In the currency sector, the dollar was last down 0.95% on the yen, trading at JPY 146.42.

The greenback was also on the back foot against the Aussie, losing 0.89% to AUD 1.5543, while it slid 0.65% on the Kiwi to change hands at NZD 1.6884.

On the oil front, Brent crude futures shed 0.36% on ICE to last stand at $90.32, while the NYMEX quote for West Texas Intermediate followed suit with a 0.63% decline, priced at $86.96 per barrel.

China sees positive movement in consumer inflation; Japan prepares for policy shift

In economic news, China’s landscape showed signs of stability in August, as consumer inflation bounced back from the negative realm in data released on Saturday.

The increase in consumer prices in the globe’s second-leading economy was pegged at 0.1% annually – slightly below the anticipated 0.2% hike.

When filtering out the fluctuating prices of food and energy, the core inflation rate experienced growth of 0.8%.

“In all, China’s consumer recovery will be protracted and uneven – the health of the property market is key in this recovery as the entire sector accounts for around 25% of the economy, according to our estimation,” said Pantheon Macroeconomics chief China economist Kelvin Lam.

“A stable and growing real estate sector will help secure the nation’s net worth and bolster consumer confidence, while the associated wealth effect will encourage spending by households, supporting China’s strategic goal to be more consumption-led.

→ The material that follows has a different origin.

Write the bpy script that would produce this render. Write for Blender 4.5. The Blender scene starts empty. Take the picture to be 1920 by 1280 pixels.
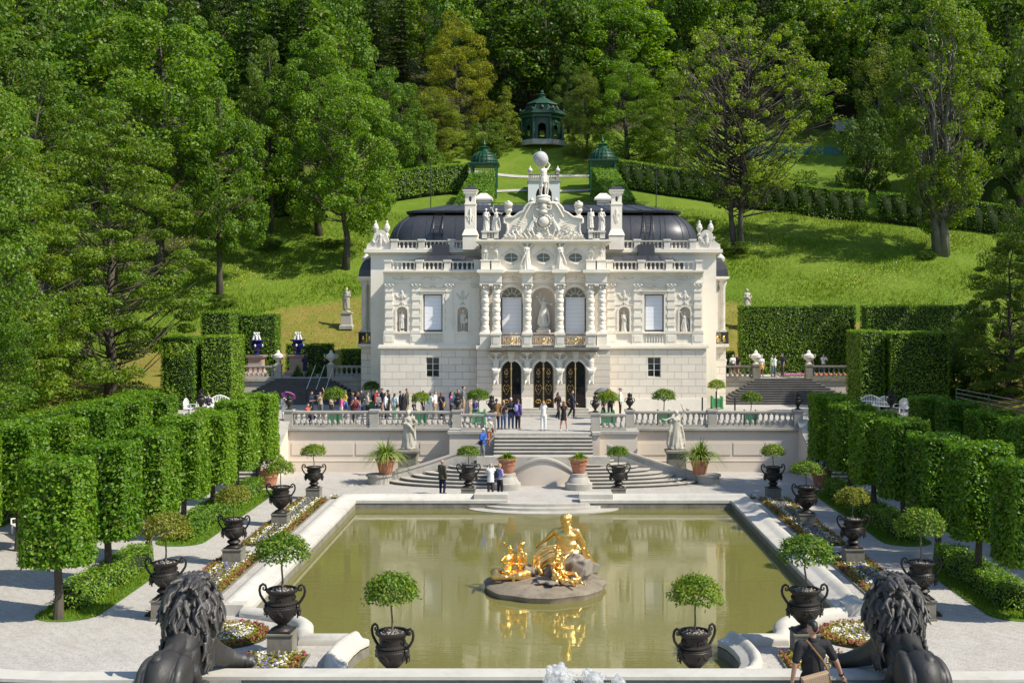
import bpy, bmesh, math, random
import numpy as np
from mathutils import Vector, Matrix, Euler, noise
from mathutils.geometry import tessellate_polygon
R = math.radians
PI = math.pi
random.seed(7)
rng = np.random.default_rng(7)
SC = bpy.context.scene
COL = SC.collection
TMP = bpy.data.scenes.new('workbench')          # scratch scene for melting meshes, removed at the end
# camera constants: focal length in pixels of the 1920 px frame, eye height above the pool level (Z = 0), camera at X = Y = 0 looking along +Y
CX, HY, FP, CH = 1019.0, 578.0, 2150.0, 9.5
def at(x, y, D): return ((x-CX)/FP*D, D, CH-(y-HY)/FP*D)
def gx(x, D): return (x-CX)/FP*D
def gz(y, D): return CH-(y-HY)/FP*D
def gd(y, Z=0.0): return FP*(CH-Z)/(y-HY)

# ------------------------------------------------------------------ mesh helper
class MB:
    def __init__(s): s.v = []; s.f = []; s.m = []; s.cur = 0
    def mat(s, i): s.cur = i; return s
    def add(s, vs, fs):
        o = len(s.v); s.v.extend(tuple(p) for p in vs)
        s.f.extend(tuple(i+o for i in f) for f in fs); s.m.extend([s.cur]*len(fs)); return s
    def box(s, x0, x1, y0, y1, z0, z1, M=None):
        v = [(x, y, z) for z in (z0, z1) for y in (y0, y1) for x in (x0, x1)]
        if M is not None: v = [tuple(M @ Vector(p)) for p in v]
        return s.add(v, [(0,2,3,1),(4,5,7,6),(0,1,5,4),(2,6,7,3),(0,4,6,2),(1,3,7,5)])
    def cbox(s, c, sz, rz=0, rx=0, ry=0):
        M = Matrix.Translation(c) @ Euler((rx, ry, rz)).to_matrix().to_4x4()
        a, b, d = sz[0]/2, sz[1]/2, sz[2]/2
        return s.box(-a, a, -b, b, -d, d, M)
    def frustum(s, c, w0, d0, w1, d1, h):
        x, y, z = c
        v = [(x-w0/2,y-d0/2,z),(x+w0/2,y-d0/2,z),(x-w0/2,y+d0/2,z),(x+w0/2,y+d0/2,z),
             (x-w1/2,y-d1/2,z+h),(x+w1/2,y-d1/2,z+h),(x-w1/2,y+d1/2,z+h),(x+w1/2,y+d1/2,z+h)]
        return s.add(v, [(0,2,3,1),(4,5,7,6),(0,1,5,4),(2,6,7,3),(0,4,6,2),(1,3,7,5)])
    def lathe(s, prof, c=(0,0,0), n=16, a0=0.0, a1=2*PI, sx=1, sy=1, rot=0, M=None, fold=None):
        full = abs(a1-a0-2*PI) < 1e-6
        k = n if full else n+1
        vs = []
        for (r, z) in prof:
            for i in range(k):
                a = a0+(a1-a0)*i/n
                rr = r*(fold(a, z) if fold else 1)
                p = Vector((rr*math.cos(a+rot)*sx, rr*math.sin(a+rot)*sy, z))
                if M is not None: p = M @ p
                vs.append((p.x+c[0], p.y+c[1], p.z+c[2]))
        fs = []
        for j in range(len(prof)-1):
            for i in range(n):
                a, b = j*k+i, j*k+(i+1) % k
                fs.append((a, b, b+k, a+k))
        if full:
            if prof[0][0] > 1e-5: fs.append(tuple(reversed(range(k))))
            if prof[-1][0] > 1e-5: fs.append(tuple((len(prof)-1)*k+i for i in range(k)))
        return s.add(vs, fs)
    def square(s, prof, c=(0,0,0), sx=1, sy=1, rz=0):       # lathe with four sides: r is the half width
        return s.lathe([(r*math.sqrt(2), z) for r, z in prof], c, 4, rot=PI/4+rz, sx=sx, sy=sy)
    def tube(s, pts, rad, n=8, cap=True):
        pts = [Vector(p) for p in pts]
        if not hasattr(rad, '__len__'): rad = [rad]*len(pts)
        vs = []; up = Vector((0, 0, 1)); prevx = None
        for i, p in enumerate(pts):
            t = (pts[min(i+1, len(pts)-1)]-pts[max(i-1, 0)])
            if t.length < 1e-9: t = Vector((0, 0, 1))
            t.normalize()
            if prevx is None:
                x = t.orthogonal().normalized()
            else:
                x = prevx-t*prevx.dot(t)
                x = x.normalized() if x.length > 1e-6 else t.orthogonal().normalized()
            prevx = x; y = t.cross(x)
            for k in range(n):
                a = 2*PI*k/n
                vs.append(p+(x*math.cos(a)+y*math.sin(a))*rad[i])
        fs = []
        for j in range(len(pts)-1):
            for k in range(n):
                a, b = j*n+k, j*n+(k+1) % n
                fs.append((a, b, b+n, a+n))
        if cap:
            fs.append(tuple(reversed(range(n)))); fs.append(tuple((len(pts)-1)*n+k for k in range(n)))
        return s.add(vs, fs)
    def ell(s, c, r, rot=None, nu=12, nv=8):
        if not hasattr(r, '__len__'): r = (r, r, r)
        M = rot.to_matrix() if isinstance(rot, Euler) else (rot or Matrix.Identity(3))
        c = Vector(c); vs = [c+M @ Vector((0, 0, -r[2]))]
        for j in range(1, nv):
            t = -PI/2+PI*j/nv
            for i in range(nu):
                a = 2*PI*i/nu
                vs.append(c+M @ Vector((r[0]*math.cos(t)*math.cos(a), r[1]*math.cos(t)*math.sin(a), r[2]*math.sin(t))))
        vs.append(c+M @ Vector((0, 0, r[2])))
        fs = []; L = len(vs)-1
        for i in range(nu):
            fs.append((0, 1+(i+1) % nu, 1+i)); fs.append((L, L-nu+i, L-nu+(i+1) % nu))
        for j in range(nv-2):
            for i in range(nu):
                a = 1+j*nu+i; b = 1+j*nu+(i+1) % nu
                fs.append((a, b, b+nu, a+nu))
        return s.add(vs, fs)
    def cap(s, a, b, ra, rb, n=10):                         # tapered capsule
        a, b = Vector(a), Vector(b); d = b-a; L = d.length or 1e-6; t = d/L
        pts, rad = [], []
        for k in range(4):
            q = math.cos(PI/2*k/4); pts.append(a-t*ra*q); rad.append(max(ra*math.sin(PI/2*k/4), ra*.05))
        pts.append(a); rad.append(ra); pts.append(b); rad.append(rb)
        for k in range(1, 5):
            q = math.sin(PI/2*k/4); pts.append(b+t*rb*q); rad.append(max(rb*math.cos(PI/2*k/4), rb*.05))
        return s.tube(pts, rad, n)
    def chain(s, pts, rad, n=10):
        for i in range(len(pts)-1): s.cap(pts[i], pts[i+1], rad[i], rad[i+1], n)
        return s
    def poly(s, loop, z, holes=()):                         # flat sheet, facing up
        loops = [[Vector((p[0], p[1], 0)) for p in l] for l in [loop]+list(holes)]
        flat = [p for l in loops for p in l]
        tr = tessellate_polygon(loops)
        fs = []
        for t in tr:
            a, b, c = (flat[i] for i in t)
            fs.append(t if (b-a).cross(c-a).z > 0 else (t[0], t[2], t[1]))
        return s.add([(p.x, p.y, z) for p in flat], fs)
    def prism(s, loop, z0, z1):                             # loop counter-clockwise from above
        n = len(loop); o = len(s.v)
        s.poly(loop, z1)
        s.add([(p[0], p[1], z0) for p in loop]+[(p[0], p[1], z1) for p in loop],
              [(i, (i+1) % n, n+(i+1) % n, n+i) for i in range(n)])
        return s
    def wall(s, outer, holes, y, depth, back=True):         # sheet in the XZ plane facing -Y with holes and reveals
        loops = [[Vector((p[0], p[1], 0)) for p in l] for l in [outer]+list(holes)]
        flat = [p for l in loops for p in l]
        fs = []
        for t in tessellate_polygon(loops):
            a, b, c = (flat[i] for i in t)
            fs.append(t if (b-a).cross(c-a).z > 0 else (t[0], t[2], t[1]))
        s.add([(p.x, y, p.y) for p in flat], fs)
        for l in holes:
            n = len(l)
            s.add([(p[0], y, p[1]) for p in l]+[(p[0], y+depth, p[1]) for p in l], [(i, n+i, n+(i+1) % n, (i+1) % n) for i in range(n)])
        return s
    def xf(s, M, i0=0):
        for i in range(i0, len(s.v)): s.v[i] = tuple(M @ Vector(s.v[i]))
        return s
    def mesh(s, name, mats, smooth=True, ang=38):
        me = bpy.data.meshes.new(name)
        me.from_pydata(s.v, [], s.f)
        for m in (mats if isinstance(mats, (list, tuple)) else [mats]): me.materials.append(m)
        if any(s.m): me.polygons.foreach_set('material_index', s.m)
        if smooth:
            me.shade_smooth()
            if ang < 180: me.set_sharp_from_angle(angle=R(ang))
        me.update()
        return me
    def build(s, name, mats, parent=None, loc=(0,0,0), rz=0, smooth=True, ang=38):
        return put(name, s.mesh(name, mats, smooth, ang), parent, loc, rz)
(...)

“The People’s Bank is fully aware of this and has deployed stimulus policies prior to its peak season in autumn by loosening mortgage requirements, such lowering stamp duties for first and second time buyers and existing mortgage rates.”

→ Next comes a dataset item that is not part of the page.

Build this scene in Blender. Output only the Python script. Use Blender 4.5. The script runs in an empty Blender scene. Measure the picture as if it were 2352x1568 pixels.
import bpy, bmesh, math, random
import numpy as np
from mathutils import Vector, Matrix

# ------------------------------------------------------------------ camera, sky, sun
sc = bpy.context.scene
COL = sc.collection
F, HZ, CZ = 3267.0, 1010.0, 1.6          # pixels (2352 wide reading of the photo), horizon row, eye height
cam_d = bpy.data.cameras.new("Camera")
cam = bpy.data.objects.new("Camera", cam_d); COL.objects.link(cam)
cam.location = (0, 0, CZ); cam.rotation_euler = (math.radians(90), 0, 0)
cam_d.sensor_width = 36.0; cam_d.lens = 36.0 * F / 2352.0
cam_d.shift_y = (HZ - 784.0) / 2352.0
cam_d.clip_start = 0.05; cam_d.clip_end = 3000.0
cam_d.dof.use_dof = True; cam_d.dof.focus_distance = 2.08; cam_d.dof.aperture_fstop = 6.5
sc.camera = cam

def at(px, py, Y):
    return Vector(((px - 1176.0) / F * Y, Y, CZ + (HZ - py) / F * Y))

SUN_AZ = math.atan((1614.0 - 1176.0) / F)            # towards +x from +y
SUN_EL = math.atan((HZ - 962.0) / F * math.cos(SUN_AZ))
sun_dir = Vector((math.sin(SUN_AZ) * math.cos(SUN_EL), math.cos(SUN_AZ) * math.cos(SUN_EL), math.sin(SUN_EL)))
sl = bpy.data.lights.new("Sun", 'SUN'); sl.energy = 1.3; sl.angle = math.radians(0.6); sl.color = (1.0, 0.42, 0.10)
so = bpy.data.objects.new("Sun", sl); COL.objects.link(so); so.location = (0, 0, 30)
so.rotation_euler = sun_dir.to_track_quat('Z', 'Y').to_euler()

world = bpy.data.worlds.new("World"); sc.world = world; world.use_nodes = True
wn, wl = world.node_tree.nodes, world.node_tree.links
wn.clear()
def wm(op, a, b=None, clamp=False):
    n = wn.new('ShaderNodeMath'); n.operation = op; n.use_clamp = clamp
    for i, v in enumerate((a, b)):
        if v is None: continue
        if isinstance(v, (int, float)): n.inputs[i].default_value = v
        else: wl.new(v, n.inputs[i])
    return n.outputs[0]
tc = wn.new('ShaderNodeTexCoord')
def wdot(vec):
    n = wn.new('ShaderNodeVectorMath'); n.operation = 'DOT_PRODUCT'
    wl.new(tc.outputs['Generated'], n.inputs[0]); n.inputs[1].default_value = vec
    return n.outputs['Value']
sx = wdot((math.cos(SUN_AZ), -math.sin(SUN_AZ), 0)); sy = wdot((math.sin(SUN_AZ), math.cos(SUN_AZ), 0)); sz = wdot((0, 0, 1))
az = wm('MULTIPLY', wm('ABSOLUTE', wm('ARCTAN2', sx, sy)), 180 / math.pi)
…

Elsewhere, Japan looked set to be gearing up for a monetary shift, with an interview with Bank of Japan governor Kazuo Ueda in the Yomiuri newspaper indicating that the central bank was embarking on a journey to diminish monetary easing.

Ueda highlighted the bank’s intent on taking a discreet step away from its exceedingly accommodative monetary stance.

Additionally, he alluded to the close of the year as an opportune moment to evaluate the trajectory of wage hikes, which play a pivotal role in shaping price augmentations.